- WHAT TO DO
Return all of the data exactly as given.

- DATA SHOWN
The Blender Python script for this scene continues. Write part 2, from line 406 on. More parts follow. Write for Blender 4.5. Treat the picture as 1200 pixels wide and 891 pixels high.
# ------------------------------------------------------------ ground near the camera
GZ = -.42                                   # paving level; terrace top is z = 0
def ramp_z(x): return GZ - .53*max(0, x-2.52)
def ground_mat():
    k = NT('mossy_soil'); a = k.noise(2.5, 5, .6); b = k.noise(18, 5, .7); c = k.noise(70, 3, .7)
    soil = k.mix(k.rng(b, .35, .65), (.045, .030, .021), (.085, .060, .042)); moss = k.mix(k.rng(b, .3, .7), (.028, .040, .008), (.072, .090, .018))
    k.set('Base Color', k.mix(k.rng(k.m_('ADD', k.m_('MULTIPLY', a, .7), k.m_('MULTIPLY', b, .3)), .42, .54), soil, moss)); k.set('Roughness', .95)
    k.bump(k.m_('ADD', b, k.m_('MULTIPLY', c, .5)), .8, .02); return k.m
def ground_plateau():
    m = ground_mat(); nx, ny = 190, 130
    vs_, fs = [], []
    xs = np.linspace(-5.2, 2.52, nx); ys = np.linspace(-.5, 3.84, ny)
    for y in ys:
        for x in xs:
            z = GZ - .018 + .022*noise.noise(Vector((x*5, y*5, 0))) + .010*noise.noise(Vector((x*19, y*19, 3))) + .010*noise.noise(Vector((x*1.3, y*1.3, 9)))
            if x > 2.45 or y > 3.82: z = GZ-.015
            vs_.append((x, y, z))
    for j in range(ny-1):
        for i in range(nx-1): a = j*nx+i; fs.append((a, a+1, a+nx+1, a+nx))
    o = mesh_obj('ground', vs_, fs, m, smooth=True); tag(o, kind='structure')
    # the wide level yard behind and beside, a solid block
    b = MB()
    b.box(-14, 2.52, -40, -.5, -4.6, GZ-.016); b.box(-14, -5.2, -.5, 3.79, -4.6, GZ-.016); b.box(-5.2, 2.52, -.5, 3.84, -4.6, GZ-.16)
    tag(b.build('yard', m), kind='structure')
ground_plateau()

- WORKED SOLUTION
The Blender Python script for this scene continues. Write part 2, from line 406 on. More parts follow. Write for Blender 4.5. Treat the picture as 1200 pixels wide and 891 pixels high.
# ------------------------------------------------------------ ground near the camera
GZ = -.42                                   # paving level; terrace top is z = 0
def ramp_z(x): return GZ - .53*max(0, x-2.52)
def ground_mat():
    k = NT('mossy_soil'); a = k.noise(2.5, 5, .6); b = k.noise(18, 5, .7); c = k.noise(70, 3, .7)
    soil = k.mix(k.rng(b, .35, .65), (.045, .030, .021), (.085, .060, .042)); moss = k.mix(k.rng(b, .3, .7), (.028, .040, .008), (.072, .090, .018))
    k.set('Base Color', k.mix(k.rng(k.m_('ADD', k.m_('MULTIPLY', a, .7), k.m_('MULTIPLY', b, .3)), .42, .54), soil, moss)); k.set('Roughness', .95)
    k.bump(k.m_('ADD', b, k.m_('MULTIPLY', c, .5)), .8, .02); return k.m
def ground_plateau():
    m = ground_mat(); nx, ny = 190, 130
    vs_, fs = [], []
    xs = np.linspace(-5.2, 2.52, nx); ys = np.linspace(-.5, 3.84, ny)
    for y in ys:
        for x in xs:
            z = GZ - .018 + .022*noise.noise(Vector((x*5, y*5, 0))) + .010*noise.noise(Vector((x*19, y*19, 3))) + .010*noise.noise(Vector((x*1.3, y*1.3, 9)))
            if x > 2.45 or y > 3.82: z = GZ-.015
            vs_.append((x, y, z))
    for j in range(ny-1):
        for i in range(nx-1): a = j*nx+i; fs.append((a, a+1, a+nx+1, a+nx))
    o = mesh_obj('ground', vs_, fs, m, smooth=True); tag(o, kind='structure')
    # the wide level yard behind and beside, a solid block
    b = MB()
    b.box(-14, 2.52, -40, -.5, -4.6, GZ-.016); b.box(-14, -5.2, -.5, 3.79, -4.6, GZ-.016); b.box(-5.2, 2.52, -.5, 3.84, -4.6, GZ-.16)
    tag(b.build('yard', m), kind='structure')
ground_plateau()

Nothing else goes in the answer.